Après des allégations d’internautes selon lesquels elle faisait, à travers ce message, la promotion de la prostitution, la police l’a interpellée le 21 avril.

Elle a été libérée lundi contre une caution de 10’000 livres égyptiennes (650 francs).

En mai, Mowada al-Adham, véritable vedette sur TikTok qui affiche aussi deux millions d’abonnés sur Instagram, a été arrêtée à son tour.

Poursuivies pour avoir «attaqué les valeurs familiales de la société», selon le procureur général, ces jeunes femmes n’ont pas été épargnées sur les réseaux sociaux.

«C’est excellent», a écrit un internaute en commentant les arrestations. La justice doit agir «avec une poigne de fer (…) avec ceux qui détruisent délibérément la société», a-t-il argué.

Peu après, une jeune femme de 17 ans, Menna Abdel-Aziz, a posté une vidéo sur TikTok, le visage couvert de contusions, dans laquelle elle dit avoir subi un viol en réunion.

Si les autorités ont reconnu qu’il y avait eu viol, elles ont cependant ordonné son arrestation pour «promotion de la débauche».

«Elle a commis des crimes (…) Elle mérite d’être punie», a tranché le procureur général.

L’ONG Egyptian Initiative for Personal Rights a demandé sa libération, l’abandon de toutes les charges et demandé à ce qu’elle soit traitée comme une «victime» de viol.

Menna Abdel-Aziz a fini par être transférée mardi dans un centre pour femmes victimes de violences sur ordre du parquet général.

Les récentes arrestations mettent au jour le décalage entre une société conservatrice et le développement des nouvelles technologies, selon Tarek al-Awadi, avocat spécialisé dans les droits humains.

«Il y a une révolution technologique en cours et les législateurs doivent (le) prendre en compte», dit-il à l’AFP.

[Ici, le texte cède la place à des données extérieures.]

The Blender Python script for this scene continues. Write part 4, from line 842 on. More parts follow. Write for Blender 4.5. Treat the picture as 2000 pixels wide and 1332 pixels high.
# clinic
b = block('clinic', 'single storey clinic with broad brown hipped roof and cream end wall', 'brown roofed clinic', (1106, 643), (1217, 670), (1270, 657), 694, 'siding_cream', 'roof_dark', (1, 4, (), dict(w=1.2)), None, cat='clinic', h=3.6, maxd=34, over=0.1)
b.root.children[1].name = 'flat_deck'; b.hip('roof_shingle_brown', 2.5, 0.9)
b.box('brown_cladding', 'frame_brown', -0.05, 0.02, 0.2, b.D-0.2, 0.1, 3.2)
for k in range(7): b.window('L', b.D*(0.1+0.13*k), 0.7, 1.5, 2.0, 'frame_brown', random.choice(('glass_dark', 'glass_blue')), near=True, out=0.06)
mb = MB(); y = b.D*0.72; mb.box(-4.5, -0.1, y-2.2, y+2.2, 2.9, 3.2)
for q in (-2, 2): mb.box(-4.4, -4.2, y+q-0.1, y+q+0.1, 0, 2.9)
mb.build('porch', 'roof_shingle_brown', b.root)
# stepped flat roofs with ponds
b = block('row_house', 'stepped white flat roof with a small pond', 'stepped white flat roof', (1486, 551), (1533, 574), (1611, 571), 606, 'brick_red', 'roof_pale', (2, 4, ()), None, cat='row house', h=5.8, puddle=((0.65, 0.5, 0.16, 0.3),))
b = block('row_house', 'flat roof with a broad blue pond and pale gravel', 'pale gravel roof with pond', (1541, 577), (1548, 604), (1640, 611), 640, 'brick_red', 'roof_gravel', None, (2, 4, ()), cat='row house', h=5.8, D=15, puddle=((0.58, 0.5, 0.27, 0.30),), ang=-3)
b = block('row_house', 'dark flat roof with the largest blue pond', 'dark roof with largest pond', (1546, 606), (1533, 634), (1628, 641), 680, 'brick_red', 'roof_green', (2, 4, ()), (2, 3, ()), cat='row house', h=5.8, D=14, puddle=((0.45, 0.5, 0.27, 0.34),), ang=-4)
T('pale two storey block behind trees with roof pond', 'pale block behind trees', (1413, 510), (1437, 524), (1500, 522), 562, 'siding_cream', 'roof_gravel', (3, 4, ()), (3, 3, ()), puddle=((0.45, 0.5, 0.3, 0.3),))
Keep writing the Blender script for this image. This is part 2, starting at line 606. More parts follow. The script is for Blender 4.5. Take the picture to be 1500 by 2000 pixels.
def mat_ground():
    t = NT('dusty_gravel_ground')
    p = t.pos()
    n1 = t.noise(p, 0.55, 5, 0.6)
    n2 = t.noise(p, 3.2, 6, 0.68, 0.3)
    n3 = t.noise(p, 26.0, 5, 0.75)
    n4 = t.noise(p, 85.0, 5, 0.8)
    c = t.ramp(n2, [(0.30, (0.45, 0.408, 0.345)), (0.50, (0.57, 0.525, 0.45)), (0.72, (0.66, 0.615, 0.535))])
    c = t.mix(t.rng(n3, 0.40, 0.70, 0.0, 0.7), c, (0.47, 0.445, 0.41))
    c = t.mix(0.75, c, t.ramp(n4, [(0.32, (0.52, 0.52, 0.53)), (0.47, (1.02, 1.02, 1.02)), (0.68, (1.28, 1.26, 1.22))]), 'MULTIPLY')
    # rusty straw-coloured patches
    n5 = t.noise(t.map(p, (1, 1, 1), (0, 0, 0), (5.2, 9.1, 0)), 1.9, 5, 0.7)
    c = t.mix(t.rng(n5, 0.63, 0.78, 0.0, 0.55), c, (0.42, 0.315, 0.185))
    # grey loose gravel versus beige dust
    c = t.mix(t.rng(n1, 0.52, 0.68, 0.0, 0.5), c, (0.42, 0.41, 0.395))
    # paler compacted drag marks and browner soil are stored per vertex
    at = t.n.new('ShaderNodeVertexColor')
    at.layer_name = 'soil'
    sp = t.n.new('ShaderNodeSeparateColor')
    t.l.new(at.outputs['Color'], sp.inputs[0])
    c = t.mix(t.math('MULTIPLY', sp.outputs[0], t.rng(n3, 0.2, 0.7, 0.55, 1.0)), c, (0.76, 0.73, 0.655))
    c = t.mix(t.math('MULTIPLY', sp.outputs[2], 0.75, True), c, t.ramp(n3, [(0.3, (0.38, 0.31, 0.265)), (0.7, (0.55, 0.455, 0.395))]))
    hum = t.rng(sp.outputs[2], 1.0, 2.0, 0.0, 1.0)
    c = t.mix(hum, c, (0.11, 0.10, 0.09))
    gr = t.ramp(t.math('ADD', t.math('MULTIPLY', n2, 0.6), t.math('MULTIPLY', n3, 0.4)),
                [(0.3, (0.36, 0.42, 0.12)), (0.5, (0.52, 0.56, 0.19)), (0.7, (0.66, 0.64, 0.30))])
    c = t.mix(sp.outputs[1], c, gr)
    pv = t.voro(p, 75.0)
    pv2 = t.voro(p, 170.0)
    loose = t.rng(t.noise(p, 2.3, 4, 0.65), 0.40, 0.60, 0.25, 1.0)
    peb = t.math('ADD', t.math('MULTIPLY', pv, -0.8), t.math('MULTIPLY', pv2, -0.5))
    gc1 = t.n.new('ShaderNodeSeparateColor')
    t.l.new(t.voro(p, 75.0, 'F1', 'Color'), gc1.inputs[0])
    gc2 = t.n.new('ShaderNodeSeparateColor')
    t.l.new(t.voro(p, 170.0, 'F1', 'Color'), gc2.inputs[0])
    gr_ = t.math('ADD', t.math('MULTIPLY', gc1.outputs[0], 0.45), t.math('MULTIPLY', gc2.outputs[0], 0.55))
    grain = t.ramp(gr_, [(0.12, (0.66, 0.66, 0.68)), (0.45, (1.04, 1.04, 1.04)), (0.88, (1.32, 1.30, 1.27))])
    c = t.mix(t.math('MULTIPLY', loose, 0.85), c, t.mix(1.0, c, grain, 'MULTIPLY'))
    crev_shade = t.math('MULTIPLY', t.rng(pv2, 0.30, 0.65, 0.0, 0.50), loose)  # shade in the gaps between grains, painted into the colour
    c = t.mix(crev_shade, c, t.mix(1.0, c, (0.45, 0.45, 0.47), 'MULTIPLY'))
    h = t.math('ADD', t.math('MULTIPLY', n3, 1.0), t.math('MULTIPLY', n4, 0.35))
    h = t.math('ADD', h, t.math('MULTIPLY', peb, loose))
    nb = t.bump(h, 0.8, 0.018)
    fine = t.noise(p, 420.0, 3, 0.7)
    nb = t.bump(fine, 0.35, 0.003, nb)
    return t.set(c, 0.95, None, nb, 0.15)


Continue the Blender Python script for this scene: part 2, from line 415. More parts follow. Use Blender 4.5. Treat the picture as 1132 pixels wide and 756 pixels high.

Pour l’avocat, certains crimes «doivent être punis» mais d’autres incidents «ne relèvent que du domaine des libertés personnelles».

Surveillance du Net
Dans l’Egypte conservatrice, les traditions «priment sur la loi», indique pour sa part Inshad Ezzeldin, sociologue à l’université d’Helwan, au sud du Caire. «Il doit y avoir une révision de la législation» pour tenir compte des nouvelles technologies, selon elle.

Les arrestations d’influenceuses s’inscrivent plus largement dans une politique générale de répression de la dissidence en ligne, juge Joey Shea, chercheuse en cybersécurité pour le Tahrir Institute for Middle East Policy, un cercle de réflexion basé à Washington.

«Ce n’est qu’une tentative de plus d’augmenter et de légitimiser la surveillance» sur internet, a-t-elle assuré à l’AFP.

En 2018, le président Sissi a ainsi approuvé une loi sur «la presse et les médias», autorisant la surveillance des utilisateurs de réseaux sociaux.

Pour la féministe Ghadeer Ahmed, ces influenceuses appartiennent souvent à des classes sociales défavorisées et «ont utilisé internet pour se créer des opportunités qui n’étaient pas accessibles dans leur milieu», a-t-elle dit sur Facebook.

Si elles sont rejetées, c’est parce que leur comportement est «contraire aux attentes» de la société vis-à-vis des femmes issues de leur milieu, dit-elle.